Das zu bekämpfende Bürokratiemonster, für das sie gemeinhin gehalten wird, ist die EU jedoch nicht. Es ist vielmehr die Abwesenheit einer Meistererzählung oder einer Utopie, die jenes negative der Bürokratie zum einzigen verbliebenen Narrativ macht. Damit spielt man dem Nationalismus in die Hände.
Unabhängigkeitsbewegungen in Schottland, Katalonien und anderen Gebieten könnten mit die Rettung der Europäischen Union sein: Sie zwingen die Union und die EU-Politik, sich endlich wieder auf die Überwindung der Nationalstaaten zu besinnen, sind äußerst loyal zur EU und schon aufgrund ihrer geringen Größe auf Integration angewiesen.
Während zumindest die größeren EU-Mitgliedsstaaten in der Fiktion leben können, dass sie im Notfall auch alleine überlebensfähig wären, gilt dies für die kleineren Staaten, die aus ihnen hervorgehen könnten, nicht.
Die Katalaninnen haben lange Zeit — 30 Jahre lang! — an die Verheißung der Regionalisierung geglaubt und aktiv an der Entwicklung entsprechender Konzepte mitgearbeitet. Sie wurden aber, wie andere auch, von dieser Union, die sich letztendlich nicht vom Primat der Nationalstaaten abgenabelt hat, enttäuscht. Nachdem die Perspektive einer innerstaatlichen Autonomie für viele nicht zufriedenstellend ist, wollen sie es jetzt auf einem anderen Weg versuchen.
Nach dem Brexit ist Schottland nun wohl der letzte Weckruf für die EU: Das Vereinigte Königreich, vor allem England, will zurück in die »splendid isolation«, während sich die Schottinnen womöglich so tief in die EU integrieren möchten, wie nie zuvor. Wohl auch das Risiko, die Europäische Union verlassen zu müssen, hatte 2014 dazu geführt, dass sich die dortigen Bürgerinnen gegen die Unabhängigkeit entschieden.
Nun wird ausschlaggebend sein, wie sich die EU mit einem möglicherweise abspaltungswilligen Schottland verhält: Schafft sie es, sich als kontinentale Union zu verstehen und nicht zuerst als Club von Nationalstaaten, der sie (geworden) ist?

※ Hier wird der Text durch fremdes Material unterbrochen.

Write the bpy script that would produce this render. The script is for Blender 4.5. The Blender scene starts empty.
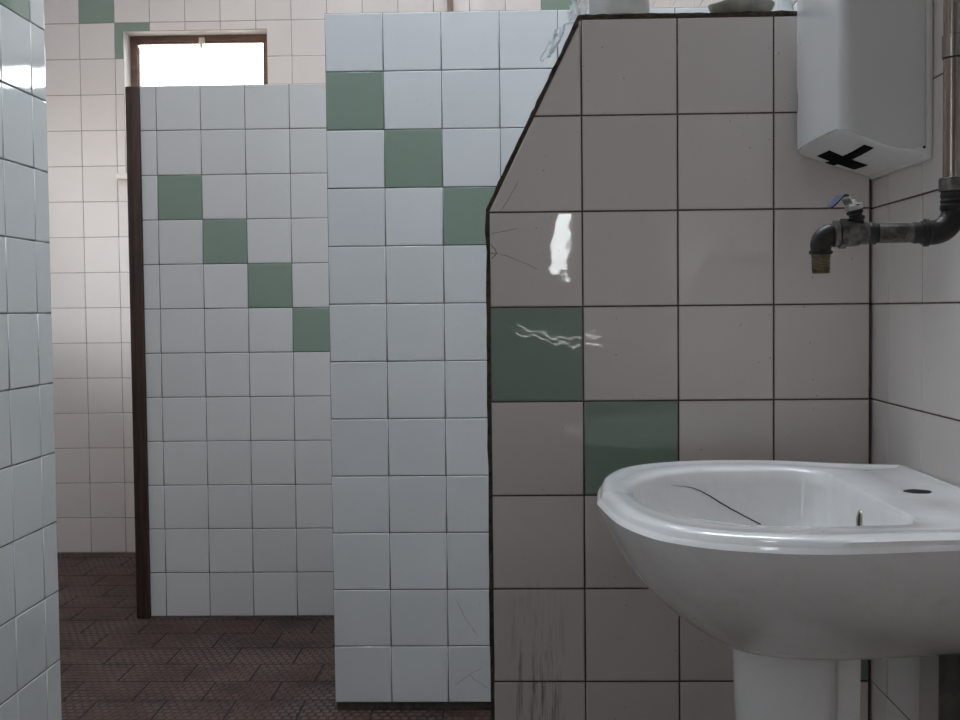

Der Brexit sollte schließlich für alle ersichtlich gemacht haben, dass die Unabhängigkeitsbestrebungen in Schottland (aber eben auch in Katalonien) keine Desintegration, sondern ein Beitrag zu Integration sind. Vor dem Brexit klang das in manchen Ohren vielleicht noch paradox, nun aber ist — dadurch, dass sich die beiden Wege getrennt haben — klarer denn je:
Die neuen Regionalstaaten [würden] nicht so sehr aus ihrem bisherigen Mutterstaat heraus – als vielmehr in den Schoß Europas mit seinen innig verschlungenen Wirtschaftsbeziehungen hineinfallen […]. Solch ein Staatenverfall wäre nicht Ausdruck von Desintegration, sondern im Gegenteil als Folge gesteigerter Integration zu werten.
— Burkhart Müller (Süddeutsche Zeitung, 2011)
Die Europäische Union ist gefordert, klare Regeln für interne Erweiterung und Regionalisierung zu erstellen. Sollten Schottland und Katalonien abgewiesen werden, ist vielleicht der letzte Zug zur Überwindung von Nationalstaaten durch die EU abgefahren.
Es wird aber auch eine schwere Schuld der EU sein — ein Verrat an ihren Idealen — wenn sie neue »föderale Subjekte« als solche ablehnt und stattdessen in eine Rolle zwingt, die de facto eine Gleichstellung mit den Nationalstaaten bedeutet. Den neuen Staaten könnte dies aber den Schlüssel in die Hand geben, um die Regionalisierung des Kontinents von innen voranzutreiben.
Schottland, Katalonien — Südtirol? — als Speerspitze der Regionalisierung.